Stało się. Olesia Ivchenko, moja dyżurna koleżanka-lewaczka 😂 wreszcie zadebiutowała! Powieścią dość ciężką pod względem tematyki: o dystopijnej przyszłości, pełnej uchodźców klimatycznych, klasistowskich podziałów - ale także o nadziei, o próbie zmiany czegoś na lepsze... zarówno w swoim życiu, jak i w świecie.
Od razu powiem, że nie jest to typowa powieść fantastyczna. Czytając ją jako "beta", czyli próbny czytelnik spodziewałem się czegoś innego i początkowo przez to czułem się nieco zagubiony. Zastrzegam przy czym, że ja miałem wersję sprzed iluś tam iteracji, przed pracą z redakcją itd. Tutaj jest więcej nacisku na wątki obyczajowe, psychologiczne, na problematykę społeczną. Jednym słowem - jeżeli ktoś po fantastyce oczekuje przygód męskich bohaterów latających z mieczami lub laserami, na których ramionach uwieszają się co rusz półnagie dziewoje - będzie zawiedziony. Olesia woli pisać o tym, co ją dręczy, używać fantastyki jako medium do krytyki w gruncie rzeczy bardzo współczesnej.
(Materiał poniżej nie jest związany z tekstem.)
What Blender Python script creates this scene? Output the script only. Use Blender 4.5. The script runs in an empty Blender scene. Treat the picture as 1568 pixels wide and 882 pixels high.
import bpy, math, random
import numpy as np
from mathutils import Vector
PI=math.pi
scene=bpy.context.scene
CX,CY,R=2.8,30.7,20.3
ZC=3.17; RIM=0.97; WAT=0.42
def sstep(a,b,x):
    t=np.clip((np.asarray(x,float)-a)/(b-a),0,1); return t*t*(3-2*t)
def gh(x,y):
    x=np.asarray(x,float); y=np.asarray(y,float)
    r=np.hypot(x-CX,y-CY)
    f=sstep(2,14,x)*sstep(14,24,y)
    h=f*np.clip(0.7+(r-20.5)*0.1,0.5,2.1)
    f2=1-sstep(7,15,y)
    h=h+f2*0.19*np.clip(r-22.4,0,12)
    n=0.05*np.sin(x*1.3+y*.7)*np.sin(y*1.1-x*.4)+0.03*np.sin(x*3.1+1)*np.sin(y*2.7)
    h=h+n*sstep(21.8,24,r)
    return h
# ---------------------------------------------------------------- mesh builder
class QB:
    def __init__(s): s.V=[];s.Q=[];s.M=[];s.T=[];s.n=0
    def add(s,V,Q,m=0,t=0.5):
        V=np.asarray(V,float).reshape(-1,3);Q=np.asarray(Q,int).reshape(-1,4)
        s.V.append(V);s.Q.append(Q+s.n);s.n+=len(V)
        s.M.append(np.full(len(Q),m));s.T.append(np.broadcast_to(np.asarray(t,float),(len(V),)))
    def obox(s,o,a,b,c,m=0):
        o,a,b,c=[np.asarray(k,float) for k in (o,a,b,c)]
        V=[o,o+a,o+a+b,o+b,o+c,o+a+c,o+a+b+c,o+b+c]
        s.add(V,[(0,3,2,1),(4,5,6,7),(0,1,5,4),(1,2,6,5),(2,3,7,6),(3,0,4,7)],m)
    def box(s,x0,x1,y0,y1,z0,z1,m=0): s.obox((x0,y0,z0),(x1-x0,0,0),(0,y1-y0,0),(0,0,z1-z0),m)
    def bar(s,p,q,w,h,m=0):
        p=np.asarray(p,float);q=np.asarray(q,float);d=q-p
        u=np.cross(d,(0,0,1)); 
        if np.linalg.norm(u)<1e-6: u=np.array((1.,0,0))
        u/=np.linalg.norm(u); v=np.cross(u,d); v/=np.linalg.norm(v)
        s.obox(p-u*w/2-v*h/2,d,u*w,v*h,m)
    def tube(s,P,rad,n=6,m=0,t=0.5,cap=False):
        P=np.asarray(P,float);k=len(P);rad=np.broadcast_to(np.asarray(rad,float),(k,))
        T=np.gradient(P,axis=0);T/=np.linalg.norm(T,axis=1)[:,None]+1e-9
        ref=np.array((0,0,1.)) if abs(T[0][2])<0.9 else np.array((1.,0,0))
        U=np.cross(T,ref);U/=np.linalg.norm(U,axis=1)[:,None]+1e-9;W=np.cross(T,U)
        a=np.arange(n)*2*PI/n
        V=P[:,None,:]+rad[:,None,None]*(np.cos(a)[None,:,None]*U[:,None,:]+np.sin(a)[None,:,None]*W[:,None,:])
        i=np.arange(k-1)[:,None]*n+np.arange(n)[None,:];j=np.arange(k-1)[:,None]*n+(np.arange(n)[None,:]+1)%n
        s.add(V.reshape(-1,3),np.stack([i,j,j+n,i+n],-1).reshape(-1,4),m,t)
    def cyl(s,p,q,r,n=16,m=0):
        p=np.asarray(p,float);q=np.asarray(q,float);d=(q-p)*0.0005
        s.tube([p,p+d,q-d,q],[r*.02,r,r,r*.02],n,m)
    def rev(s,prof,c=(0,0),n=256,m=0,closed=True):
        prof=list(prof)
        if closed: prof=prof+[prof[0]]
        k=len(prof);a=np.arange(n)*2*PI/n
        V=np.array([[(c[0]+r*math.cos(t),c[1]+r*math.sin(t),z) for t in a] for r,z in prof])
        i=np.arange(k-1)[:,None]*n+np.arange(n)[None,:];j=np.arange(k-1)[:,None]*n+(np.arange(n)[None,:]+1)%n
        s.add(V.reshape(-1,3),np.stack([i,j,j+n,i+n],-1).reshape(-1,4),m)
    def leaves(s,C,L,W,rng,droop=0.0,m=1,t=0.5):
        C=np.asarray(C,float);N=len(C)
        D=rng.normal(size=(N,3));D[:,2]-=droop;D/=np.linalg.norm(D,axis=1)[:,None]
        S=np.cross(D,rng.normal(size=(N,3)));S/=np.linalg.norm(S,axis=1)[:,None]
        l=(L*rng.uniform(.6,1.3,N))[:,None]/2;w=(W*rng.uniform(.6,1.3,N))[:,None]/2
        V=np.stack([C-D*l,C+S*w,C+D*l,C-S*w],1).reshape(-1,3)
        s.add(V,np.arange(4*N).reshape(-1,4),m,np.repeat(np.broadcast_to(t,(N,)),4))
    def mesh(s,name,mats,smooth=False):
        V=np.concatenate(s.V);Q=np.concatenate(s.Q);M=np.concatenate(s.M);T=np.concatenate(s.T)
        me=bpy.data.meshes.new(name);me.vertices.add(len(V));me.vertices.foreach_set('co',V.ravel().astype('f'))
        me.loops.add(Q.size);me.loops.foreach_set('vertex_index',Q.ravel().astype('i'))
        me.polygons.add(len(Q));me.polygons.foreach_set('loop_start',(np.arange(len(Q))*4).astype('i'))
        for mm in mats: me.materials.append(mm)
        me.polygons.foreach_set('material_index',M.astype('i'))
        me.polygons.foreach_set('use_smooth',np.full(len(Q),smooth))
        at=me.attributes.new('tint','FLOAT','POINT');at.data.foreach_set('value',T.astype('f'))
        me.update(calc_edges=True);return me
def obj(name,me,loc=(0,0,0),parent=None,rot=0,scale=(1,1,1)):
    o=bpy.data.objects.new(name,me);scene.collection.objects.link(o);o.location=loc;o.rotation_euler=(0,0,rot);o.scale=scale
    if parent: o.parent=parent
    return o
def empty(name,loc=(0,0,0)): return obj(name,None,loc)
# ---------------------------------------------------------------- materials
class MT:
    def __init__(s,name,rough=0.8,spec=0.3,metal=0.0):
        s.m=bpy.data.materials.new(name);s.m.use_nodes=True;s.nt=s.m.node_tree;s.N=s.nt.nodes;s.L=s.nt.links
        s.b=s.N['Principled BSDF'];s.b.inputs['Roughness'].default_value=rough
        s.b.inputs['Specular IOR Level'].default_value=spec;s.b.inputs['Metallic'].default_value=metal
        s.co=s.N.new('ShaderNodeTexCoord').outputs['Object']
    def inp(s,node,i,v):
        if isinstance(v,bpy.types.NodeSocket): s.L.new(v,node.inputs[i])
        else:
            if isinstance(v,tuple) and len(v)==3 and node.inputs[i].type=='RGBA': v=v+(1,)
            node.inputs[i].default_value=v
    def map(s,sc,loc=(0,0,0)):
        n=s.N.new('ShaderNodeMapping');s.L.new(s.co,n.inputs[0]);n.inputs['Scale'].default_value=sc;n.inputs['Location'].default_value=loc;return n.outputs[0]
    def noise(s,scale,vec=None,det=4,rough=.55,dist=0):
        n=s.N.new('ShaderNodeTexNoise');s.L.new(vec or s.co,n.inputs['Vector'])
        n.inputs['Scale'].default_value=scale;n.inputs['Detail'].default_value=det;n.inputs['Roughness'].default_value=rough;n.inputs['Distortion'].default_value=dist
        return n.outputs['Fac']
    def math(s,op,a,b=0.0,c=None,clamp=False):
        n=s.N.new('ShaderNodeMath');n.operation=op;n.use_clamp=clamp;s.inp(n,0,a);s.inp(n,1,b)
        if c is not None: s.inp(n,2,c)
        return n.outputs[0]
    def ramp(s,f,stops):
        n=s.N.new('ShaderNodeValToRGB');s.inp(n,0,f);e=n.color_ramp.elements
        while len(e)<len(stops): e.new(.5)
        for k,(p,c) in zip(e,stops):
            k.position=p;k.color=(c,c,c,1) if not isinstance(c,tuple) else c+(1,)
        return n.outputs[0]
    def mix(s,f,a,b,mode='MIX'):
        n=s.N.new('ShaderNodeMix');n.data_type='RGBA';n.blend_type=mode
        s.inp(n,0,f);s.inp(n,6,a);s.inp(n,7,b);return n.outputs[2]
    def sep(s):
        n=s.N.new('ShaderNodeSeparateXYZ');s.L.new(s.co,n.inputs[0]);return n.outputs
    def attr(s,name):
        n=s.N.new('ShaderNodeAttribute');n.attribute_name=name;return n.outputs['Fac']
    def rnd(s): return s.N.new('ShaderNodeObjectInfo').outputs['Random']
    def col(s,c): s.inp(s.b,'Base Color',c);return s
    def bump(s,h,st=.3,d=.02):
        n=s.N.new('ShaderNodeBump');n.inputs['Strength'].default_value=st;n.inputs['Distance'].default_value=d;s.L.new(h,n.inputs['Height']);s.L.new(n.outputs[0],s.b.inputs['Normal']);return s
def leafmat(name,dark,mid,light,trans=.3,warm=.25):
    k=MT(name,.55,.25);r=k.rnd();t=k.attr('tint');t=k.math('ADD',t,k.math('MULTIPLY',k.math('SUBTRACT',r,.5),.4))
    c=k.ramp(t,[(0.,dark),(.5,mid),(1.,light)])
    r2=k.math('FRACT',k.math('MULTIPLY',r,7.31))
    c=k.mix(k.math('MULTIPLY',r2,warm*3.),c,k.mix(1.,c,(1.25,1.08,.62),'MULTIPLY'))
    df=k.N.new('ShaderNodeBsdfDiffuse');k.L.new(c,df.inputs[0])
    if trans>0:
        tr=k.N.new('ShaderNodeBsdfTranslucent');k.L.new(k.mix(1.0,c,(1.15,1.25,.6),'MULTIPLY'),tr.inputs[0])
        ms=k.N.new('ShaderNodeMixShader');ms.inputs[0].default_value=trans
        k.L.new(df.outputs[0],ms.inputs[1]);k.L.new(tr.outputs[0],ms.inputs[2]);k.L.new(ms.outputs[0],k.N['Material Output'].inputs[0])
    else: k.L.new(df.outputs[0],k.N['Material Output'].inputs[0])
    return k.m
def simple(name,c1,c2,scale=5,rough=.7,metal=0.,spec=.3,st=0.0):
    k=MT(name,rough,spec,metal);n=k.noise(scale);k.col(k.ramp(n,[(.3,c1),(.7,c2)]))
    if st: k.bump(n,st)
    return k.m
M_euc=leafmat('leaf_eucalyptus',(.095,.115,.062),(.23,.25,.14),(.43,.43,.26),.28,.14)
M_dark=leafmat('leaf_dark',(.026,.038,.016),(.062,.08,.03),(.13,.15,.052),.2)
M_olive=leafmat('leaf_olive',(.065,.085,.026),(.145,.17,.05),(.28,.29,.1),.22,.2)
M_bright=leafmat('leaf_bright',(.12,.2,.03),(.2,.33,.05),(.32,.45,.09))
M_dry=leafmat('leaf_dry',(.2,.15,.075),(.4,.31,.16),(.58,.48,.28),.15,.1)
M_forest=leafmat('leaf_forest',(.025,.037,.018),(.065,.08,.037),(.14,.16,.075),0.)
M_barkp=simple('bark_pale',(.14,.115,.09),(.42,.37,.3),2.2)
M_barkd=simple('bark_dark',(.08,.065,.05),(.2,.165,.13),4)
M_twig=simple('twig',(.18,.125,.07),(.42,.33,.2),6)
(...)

Robi to posługując się bardzo sprawnie słowem i tworząc bohaterki pełne wad, pęknięć, ale jednak bohaterki bardzo ludzkie.
To zaangażowana, dojrzała proza - nie każdemu fanowi fantastyki podejdzie. Ale za to może podejdzie tym, którzy fantastykę na co dzień omijają, uważając ją za dziecinne opowiastki pisane przez babisowych "dziadersów".